Scene modeling code data:
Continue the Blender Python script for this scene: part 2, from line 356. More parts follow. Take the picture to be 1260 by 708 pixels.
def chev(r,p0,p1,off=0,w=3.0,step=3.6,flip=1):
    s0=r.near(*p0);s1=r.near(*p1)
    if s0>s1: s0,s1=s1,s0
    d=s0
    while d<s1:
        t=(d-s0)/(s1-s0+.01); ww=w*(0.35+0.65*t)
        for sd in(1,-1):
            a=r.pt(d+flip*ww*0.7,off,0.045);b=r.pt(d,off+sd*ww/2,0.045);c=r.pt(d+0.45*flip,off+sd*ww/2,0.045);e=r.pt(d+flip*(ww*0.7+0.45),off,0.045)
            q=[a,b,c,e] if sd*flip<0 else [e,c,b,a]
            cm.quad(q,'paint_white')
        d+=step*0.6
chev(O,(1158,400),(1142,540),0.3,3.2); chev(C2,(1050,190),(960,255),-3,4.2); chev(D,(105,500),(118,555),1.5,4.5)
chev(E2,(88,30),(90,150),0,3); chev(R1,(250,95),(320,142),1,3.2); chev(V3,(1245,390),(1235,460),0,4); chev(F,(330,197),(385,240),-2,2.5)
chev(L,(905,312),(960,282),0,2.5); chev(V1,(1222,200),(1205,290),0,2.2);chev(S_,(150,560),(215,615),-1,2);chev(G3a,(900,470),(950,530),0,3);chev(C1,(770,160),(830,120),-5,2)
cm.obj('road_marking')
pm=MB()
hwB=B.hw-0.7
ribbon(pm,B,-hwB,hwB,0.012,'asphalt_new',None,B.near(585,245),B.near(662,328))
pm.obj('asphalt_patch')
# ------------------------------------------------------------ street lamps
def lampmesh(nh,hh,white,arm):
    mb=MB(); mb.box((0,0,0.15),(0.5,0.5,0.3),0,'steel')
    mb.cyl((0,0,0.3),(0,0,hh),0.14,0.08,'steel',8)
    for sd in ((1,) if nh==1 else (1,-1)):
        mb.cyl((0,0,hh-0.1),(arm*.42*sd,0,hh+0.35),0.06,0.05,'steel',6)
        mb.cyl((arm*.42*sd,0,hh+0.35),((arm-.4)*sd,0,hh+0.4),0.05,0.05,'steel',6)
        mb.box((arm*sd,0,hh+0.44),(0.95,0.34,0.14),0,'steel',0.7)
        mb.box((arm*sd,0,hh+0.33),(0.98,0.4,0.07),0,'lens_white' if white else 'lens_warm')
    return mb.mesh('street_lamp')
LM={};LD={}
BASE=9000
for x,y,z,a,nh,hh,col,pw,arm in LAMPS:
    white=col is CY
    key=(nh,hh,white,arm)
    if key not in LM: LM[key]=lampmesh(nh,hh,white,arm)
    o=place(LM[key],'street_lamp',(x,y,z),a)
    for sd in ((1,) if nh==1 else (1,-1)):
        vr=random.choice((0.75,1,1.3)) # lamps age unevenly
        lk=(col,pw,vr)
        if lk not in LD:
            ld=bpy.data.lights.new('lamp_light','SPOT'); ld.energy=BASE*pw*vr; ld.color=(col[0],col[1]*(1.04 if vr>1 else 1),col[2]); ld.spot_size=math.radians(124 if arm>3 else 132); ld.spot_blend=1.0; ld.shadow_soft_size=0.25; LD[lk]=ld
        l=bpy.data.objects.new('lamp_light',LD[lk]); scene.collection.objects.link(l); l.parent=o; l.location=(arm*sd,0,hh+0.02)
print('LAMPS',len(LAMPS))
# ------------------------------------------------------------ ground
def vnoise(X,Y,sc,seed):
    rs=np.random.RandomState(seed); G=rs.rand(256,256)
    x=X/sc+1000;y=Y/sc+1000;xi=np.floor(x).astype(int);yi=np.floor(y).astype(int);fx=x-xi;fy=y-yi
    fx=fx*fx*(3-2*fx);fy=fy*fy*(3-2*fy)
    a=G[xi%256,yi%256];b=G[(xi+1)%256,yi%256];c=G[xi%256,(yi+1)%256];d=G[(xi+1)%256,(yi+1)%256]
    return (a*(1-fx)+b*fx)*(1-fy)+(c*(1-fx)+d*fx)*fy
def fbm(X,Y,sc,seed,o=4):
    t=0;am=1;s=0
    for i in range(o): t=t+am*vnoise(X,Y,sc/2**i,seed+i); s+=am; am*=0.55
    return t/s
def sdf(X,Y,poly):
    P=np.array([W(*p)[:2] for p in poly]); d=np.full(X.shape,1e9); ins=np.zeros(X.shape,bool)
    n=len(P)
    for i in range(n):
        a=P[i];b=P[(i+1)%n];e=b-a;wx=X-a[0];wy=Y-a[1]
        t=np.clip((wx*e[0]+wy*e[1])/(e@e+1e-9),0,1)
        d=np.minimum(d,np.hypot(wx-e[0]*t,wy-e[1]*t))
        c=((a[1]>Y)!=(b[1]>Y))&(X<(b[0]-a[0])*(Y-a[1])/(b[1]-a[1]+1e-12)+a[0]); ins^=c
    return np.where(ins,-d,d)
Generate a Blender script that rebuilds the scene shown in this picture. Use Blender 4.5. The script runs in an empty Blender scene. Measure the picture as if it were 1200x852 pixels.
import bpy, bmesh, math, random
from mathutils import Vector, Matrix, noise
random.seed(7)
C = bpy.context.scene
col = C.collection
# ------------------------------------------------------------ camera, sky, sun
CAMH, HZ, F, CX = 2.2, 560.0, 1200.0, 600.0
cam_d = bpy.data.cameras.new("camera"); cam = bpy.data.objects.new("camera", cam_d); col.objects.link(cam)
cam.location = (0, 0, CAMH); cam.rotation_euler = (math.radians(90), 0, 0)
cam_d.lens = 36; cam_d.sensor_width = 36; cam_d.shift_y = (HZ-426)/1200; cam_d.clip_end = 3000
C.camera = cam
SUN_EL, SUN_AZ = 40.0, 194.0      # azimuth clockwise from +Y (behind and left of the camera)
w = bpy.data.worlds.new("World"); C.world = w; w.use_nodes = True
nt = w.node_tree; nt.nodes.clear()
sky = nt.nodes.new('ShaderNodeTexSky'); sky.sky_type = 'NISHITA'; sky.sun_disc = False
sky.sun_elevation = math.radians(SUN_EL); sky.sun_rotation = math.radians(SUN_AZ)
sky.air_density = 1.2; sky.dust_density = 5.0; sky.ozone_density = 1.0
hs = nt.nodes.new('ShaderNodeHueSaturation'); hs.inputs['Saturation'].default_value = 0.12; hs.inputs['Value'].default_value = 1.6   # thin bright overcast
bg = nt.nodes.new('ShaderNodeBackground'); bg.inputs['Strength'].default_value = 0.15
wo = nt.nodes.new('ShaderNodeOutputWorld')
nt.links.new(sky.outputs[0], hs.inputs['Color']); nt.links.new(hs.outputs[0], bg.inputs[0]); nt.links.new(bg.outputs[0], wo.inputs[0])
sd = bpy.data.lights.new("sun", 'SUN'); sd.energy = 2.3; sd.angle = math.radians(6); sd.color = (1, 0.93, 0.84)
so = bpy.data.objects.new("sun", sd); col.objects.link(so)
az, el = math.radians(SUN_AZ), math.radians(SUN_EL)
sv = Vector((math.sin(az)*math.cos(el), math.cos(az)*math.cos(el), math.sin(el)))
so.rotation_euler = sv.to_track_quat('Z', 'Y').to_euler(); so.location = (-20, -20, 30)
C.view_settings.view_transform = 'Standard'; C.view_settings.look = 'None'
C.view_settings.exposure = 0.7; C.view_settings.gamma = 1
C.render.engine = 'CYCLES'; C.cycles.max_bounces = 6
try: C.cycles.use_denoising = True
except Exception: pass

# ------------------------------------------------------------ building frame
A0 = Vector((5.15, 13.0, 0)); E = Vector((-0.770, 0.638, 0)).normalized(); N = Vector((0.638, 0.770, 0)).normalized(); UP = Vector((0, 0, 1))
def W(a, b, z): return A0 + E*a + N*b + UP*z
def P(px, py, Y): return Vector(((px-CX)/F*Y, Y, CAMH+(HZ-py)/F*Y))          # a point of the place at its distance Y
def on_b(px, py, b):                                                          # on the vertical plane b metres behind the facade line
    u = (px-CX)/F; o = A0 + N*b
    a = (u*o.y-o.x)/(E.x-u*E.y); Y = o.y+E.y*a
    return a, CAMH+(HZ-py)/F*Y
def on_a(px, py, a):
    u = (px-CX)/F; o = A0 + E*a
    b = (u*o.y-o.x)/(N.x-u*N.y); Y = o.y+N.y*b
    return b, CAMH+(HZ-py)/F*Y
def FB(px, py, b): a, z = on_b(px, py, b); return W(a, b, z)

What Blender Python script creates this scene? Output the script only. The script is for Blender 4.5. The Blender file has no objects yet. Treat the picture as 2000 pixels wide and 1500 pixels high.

What you have to do:
Copy every line of the listing that includes the string "None".

Complete output:
ribbon(pm,B,-hwB,hwB,0.012,'asphalt_new',None,B.near(585,245),B.near(662,328))
C.view_settings.view_transform = 'Standard'; C.view_settings.look = 'None'